#### Data listing
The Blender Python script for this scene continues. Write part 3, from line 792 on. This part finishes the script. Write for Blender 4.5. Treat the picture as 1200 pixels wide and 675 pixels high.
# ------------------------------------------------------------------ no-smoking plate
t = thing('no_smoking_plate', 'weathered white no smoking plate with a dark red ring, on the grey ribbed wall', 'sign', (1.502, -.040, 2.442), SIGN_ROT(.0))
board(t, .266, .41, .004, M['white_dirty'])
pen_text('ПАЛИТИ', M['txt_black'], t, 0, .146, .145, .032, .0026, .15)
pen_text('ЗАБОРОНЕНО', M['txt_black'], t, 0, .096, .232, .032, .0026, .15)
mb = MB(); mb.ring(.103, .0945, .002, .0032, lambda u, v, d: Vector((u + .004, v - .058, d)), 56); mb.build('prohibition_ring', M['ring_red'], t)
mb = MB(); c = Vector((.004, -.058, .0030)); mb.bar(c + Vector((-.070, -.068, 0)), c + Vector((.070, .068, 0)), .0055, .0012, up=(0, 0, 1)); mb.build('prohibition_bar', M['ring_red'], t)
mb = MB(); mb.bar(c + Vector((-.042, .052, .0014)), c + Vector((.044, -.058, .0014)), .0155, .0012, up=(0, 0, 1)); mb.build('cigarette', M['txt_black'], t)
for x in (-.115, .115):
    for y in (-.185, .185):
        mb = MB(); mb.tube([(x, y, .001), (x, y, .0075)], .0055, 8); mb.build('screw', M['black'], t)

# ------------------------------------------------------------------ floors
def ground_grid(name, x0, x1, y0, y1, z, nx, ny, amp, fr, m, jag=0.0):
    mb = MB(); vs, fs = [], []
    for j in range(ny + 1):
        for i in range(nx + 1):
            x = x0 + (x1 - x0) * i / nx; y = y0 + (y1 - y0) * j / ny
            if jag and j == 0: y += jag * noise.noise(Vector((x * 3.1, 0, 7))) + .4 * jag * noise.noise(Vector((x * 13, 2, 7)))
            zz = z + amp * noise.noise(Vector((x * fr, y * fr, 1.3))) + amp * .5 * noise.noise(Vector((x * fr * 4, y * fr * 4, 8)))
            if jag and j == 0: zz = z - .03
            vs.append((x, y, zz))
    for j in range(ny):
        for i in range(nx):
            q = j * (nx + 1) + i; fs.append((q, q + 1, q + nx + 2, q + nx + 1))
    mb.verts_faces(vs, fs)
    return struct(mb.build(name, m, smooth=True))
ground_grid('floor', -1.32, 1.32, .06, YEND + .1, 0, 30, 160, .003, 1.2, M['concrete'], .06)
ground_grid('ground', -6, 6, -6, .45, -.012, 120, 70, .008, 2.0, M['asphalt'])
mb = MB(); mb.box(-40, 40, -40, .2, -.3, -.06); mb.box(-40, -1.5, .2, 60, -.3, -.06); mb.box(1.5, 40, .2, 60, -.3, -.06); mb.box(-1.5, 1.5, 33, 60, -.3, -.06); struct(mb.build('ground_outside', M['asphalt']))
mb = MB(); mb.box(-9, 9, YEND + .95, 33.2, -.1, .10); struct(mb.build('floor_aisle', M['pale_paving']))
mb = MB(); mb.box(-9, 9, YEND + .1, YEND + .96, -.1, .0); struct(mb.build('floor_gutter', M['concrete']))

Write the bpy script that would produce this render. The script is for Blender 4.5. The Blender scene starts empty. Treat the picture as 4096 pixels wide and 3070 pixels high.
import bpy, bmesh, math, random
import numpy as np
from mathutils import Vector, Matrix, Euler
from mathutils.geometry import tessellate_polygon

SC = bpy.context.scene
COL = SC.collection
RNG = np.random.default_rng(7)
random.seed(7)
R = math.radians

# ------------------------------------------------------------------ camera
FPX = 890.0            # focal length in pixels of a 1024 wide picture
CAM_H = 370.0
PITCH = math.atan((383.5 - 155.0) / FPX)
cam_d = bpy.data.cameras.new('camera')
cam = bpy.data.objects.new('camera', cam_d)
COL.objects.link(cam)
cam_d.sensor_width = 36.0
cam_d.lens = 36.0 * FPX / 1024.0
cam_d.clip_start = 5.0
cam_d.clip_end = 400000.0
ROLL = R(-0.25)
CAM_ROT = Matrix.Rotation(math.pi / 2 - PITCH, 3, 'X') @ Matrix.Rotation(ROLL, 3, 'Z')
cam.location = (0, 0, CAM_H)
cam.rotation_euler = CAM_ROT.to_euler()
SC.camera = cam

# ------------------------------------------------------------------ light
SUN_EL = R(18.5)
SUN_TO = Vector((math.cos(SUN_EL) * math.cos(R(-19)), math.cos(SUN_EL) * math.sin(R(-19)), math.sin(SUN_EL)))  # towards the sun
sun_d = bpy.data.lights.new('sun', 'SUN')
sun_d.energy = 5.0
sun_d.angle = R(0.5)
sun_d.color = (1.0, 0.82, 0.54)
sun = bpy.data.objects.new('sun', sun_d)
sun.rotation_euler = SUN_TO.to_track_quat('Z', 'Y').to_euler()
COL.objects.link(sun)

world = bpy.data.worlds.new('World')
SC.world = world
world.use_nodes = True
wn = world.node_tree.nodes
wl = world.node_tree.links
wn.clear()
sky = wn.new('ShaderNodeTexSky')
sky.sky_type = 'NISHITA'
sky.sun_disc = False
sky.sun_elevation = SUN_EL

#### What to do
The word "Treat" may occur in lines of the records. Report how many such lines there are, giving only the number.

#### Exercise response
2